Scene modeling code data
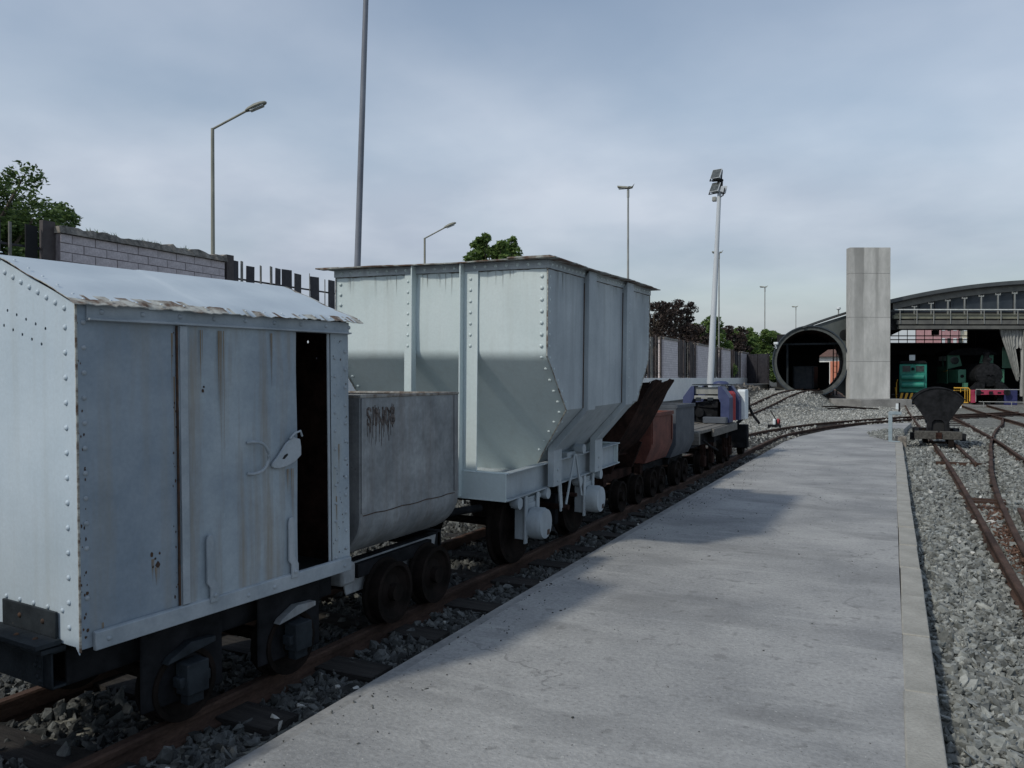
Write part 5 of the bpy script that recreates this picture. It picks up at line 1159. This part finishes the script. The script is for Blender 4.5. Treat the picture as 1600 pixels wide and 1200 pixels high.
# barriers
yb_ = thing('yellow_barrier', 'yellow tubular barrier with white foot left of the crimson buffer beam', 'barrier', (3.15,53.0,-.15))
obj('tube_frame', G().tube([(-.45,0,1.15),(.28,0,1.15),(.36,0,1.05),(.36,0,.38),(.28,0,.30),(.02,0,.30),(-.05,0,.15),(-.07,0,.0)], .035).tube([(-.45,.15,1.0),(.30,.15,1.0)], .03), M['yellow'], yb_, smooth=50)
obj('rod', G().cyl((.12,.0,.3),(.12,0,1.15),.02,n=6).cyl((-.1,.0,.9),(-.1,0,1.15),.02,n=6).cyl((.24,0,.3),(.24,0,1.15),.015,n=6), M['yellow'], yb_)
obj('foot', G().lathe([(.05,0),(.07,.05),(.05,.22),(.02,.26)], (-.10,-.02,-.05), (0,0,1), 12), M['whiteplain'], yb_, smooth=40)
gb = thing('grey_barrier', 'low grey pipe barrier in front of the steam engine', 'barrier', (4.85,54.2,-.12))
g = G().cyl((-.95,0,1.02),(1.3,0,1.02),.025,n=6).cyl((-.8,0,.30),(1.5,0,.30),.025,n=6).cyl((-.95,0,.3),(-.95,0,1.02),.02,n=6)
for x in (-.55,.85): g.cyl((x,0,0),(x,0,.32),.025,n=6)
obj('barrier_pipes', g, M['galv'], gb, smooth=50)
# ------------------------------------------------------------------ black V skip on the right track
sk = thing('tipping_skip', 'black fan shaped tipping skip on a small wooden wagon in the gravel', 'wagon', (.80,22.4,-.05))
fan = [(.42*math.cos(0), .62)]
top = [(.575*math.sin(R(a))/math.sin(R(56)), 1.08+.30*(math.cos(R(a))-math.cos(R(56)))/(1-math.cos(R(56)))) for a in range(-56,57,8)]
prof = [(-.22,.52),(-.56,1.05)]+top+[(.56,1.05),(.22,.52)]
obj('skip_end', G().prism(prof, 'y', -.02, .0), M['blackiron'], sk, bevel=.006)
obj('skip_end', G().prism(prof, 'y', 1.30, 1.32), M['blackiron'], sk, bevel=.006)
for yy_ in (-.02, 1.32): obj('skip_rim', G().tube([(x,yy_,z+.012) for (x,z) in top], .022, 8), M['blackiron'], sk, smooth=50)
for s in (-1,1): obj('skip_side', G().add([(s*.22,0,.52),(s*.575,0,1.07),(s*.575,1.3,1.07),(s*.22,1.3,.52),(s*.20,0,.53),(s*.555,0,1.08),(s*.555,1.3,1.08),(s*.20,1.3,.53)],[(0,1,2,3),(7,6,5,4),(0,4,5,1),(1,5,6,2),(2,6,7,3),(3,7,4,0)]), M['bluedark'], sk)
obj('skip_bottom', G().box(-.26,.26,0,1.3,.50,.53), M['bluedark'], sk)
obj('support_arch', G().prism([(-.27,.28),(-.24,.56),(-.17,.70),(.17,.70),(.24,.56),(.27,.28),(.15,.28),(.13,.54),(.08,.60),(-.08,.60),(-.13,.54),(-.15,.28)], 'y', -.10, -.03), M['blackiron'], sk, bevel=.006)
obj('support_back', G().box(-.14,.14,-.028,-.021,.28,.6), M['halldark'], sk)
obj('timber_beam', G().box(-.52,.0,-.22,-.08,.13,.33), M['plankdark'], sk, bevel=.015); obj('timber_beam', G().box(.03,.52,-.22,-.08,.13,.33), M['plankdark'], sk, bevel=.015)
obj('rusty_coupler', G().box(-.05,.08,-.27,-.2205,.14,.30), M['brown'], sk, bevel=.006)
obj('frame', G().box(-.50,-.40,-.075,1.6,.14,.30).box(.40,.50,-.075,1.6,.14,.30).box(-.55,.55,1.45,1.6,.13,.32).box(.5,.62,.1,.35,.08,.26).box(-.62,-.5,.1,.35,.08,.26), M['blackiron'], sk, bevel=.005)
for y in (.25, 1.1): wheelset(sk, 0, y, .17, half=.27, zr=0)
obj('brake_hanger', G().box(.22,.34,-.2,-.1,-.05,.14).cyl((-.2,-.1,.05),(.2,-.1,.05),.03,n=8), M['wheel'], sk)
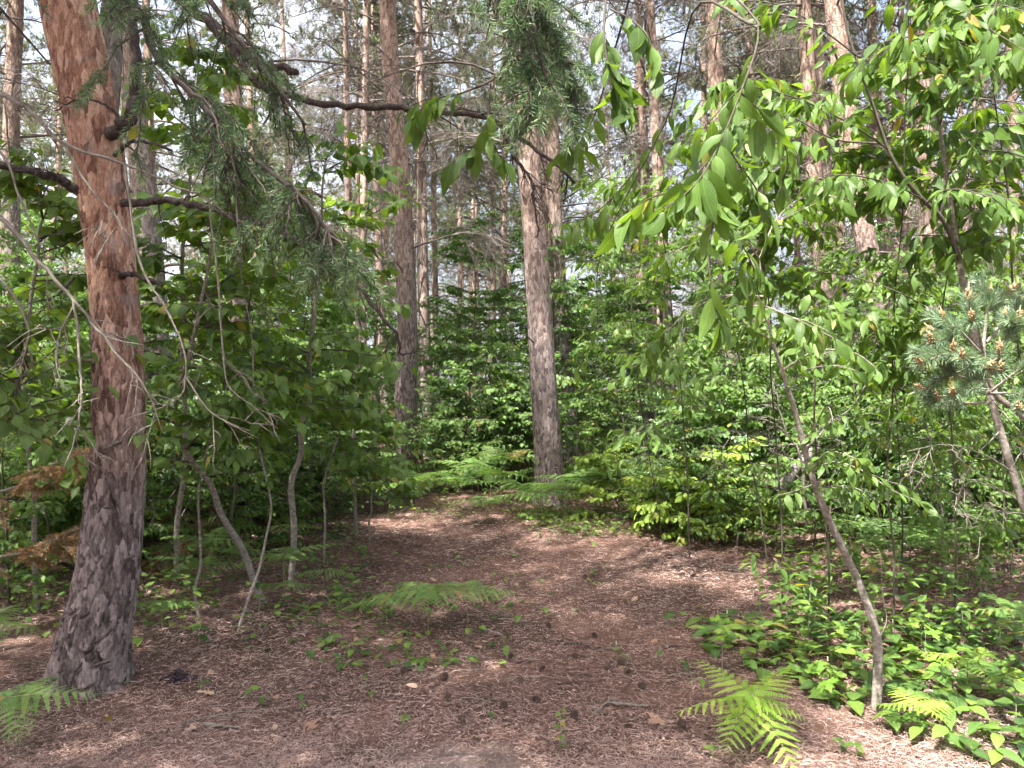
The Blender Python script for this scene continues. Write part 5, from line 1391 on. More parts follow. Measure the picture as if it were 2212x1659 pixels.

• [TASK REQUIREMENTS] Copy the records word for word, leaving no picture in the copy.

• [COMPLETE OUTPUT]
Write part 5 of the bpy script that recreates this picture. It picks up at line 1159. This part finishes the script. The script is for Blender 4.5. Treat the picture as 1600 pixels wide and 1200 pixels high.
# barriers
yb_ = thing('yellow_barrier', 'yellow tubular barrier with white foot left of the crimson buffer beam', 'barrier', (3.15,53.0,-.15))
obj('tube_frame', G().tube([(-.45,0,1.15),(.28,0,1.15),(.36,0,1.05),(.36,0,.38),(.28,0,.30),(.02,0,.30),(-.05,0,.15),(-.07,0,.0)], .035).tube([(-.45,.15,1.0),(.30,.15,1.0)], .03), M['yellow'], yb_, smooth=50)
obj('rod', G().cyl((.12,.0,.3),(.12,0,1.15),.02,n=6).cyl((-.1,.0,.9),(-.1,0,1.15),.02,n=6).cyl((.24,0,.3),(.24,0,1.15),.015,n=6), M['yellow'], yb_)
obj('foot', G().lathe([(.05,0),(.07,.05),(.05,.22),(.02,.26)], (-.10,-.02,-.05), (0,0,1), 12), M['whiteplain'], yb_, smooth=40)
gb = thing('grey_barrier', 'low grey pipe barrier in front of the steam engine', 'barrier', (4.85,54.2,-.12))
g = G().cyl((-.95,0,1.02),(1.3,0,1.02),.025,n=6).cyl((-.8,0,.30),(1.5,0,.30),.025,n=6).cyl((-.95,0,.3),(-.95,0,1.02),.02,n=6)
for x in (-.55,.85): g.cyl((x,0,0),(x,0,.32),.025,n=6)
obj('barrier_pipes', g, M['galv'], gb, smooth=50)
# ------------------------------------------------------------------ black V skip on the right track
sk = thing('tipping_skip', 'black fan shaped tipping skip on a small wooden wagon in the gravel', 'wagon', (.80,22.4,-.05))
fan = [(.42*math.cos(0), .62)]
top = [(.575*math.sin(R(a))/math.sin(R(56)), 1.08+.30*(math.cos(R(a))-math.cos(R(56)))/(1-math.cos(R(56)))) for a in range(-56,57,8)]
prof = [(-.22,.52),(-.56,1.05)]+top+[(.56,1.05),(.22,.52)]
obj('skip_end', G().prism(prof, 'y', -.02, .0), M['blackiron'], sk, bevel=.006)
obj('skip_end', G().prism(prof, 'y', 1.30, 1.32), M['blackiron'], sk, bevel=.006)
for yy_ in (-.02, 1.32): obj('skip_rim', G().tube([(x,yy_,z+.012) for (x,z) in top], .022, 8), M['blackiron'], sk, smooth=50)
for s in (-1,1): obj('skip_side', G().add([(s*.22,0,.52),(s*.575,0,1.07),(s*.575,1.3,1.07),(s*.22,1.3,.52),(s*.20,0,.53),(s*.555,0,1.08),(s*.555,1.3,1.08),(s*.20,1.3,.53)],[(0,1,2,3),(7,6,5,4),(0,4,5,1),(1,5,6,2),(2,6,7,3),(3,7,4,0)]), M['bluedark'], sk)
obj('skip_bottom', G().box(-.26,.26,0,1.3,.50,.53), M['bluedark'], sk)
obj('support_arch', G().prism([(-.27,.28),(-.24,.56),(-.17,.70),(.17,.70),(.24,.56),(.27,.28),(.15,.28),(.13,.54),(.08,.60),(-.08,.60),(-.13,.54),(-.15,.28)], 'y', -.10, -.03), M['blackiron'], sk, bevel=.006)
obj('support_back', G().box(-.14,.14,-.028,-.021,.28,.6), M['halldark'], sk)
obj('timber_beam', G().box(-.52,.0,-.22,-.08,.13,.33), M['plankdark'], sk, bevel=.015); obj('timber_beam', G().box(.03,.52,-.22,-.08,.13,.33), M['plankdark'], sk, bevel=.015)
obj('rusty_coupler', G().box(-.05,.08,-.27,-.2205,.14,.30), M['brown'], sk, bevel=.006)
obj('frame', G().box(-.50,-.40,-.075,1.6,.14,.30).box(.40,.50,-.075,1.6,.14,.30).box(-.55,.55,1.45,1.6,.13,.32).box(.5,.62,.1,.35,.08,.26).box(-.62,-.5,.1,.35,.08,.26), M['blackiron'], sk, bevel=.005)
for y in (.25, 1.1): wheelset(sk, 0, y, .17, half=.27, zr=0)
obj('brake_hanger', G().box(.22,.34,-.2,-.1,-.05,.14).cyl((-.2,-.1,.05),(.2,-.1,.05),.03,n=8), M['wheel'], sk)
The Blender Python script for this scene continues. Write part 5, from line 1391 on. More parts follow. Measure the picture as if it were 2212x1659 pixels.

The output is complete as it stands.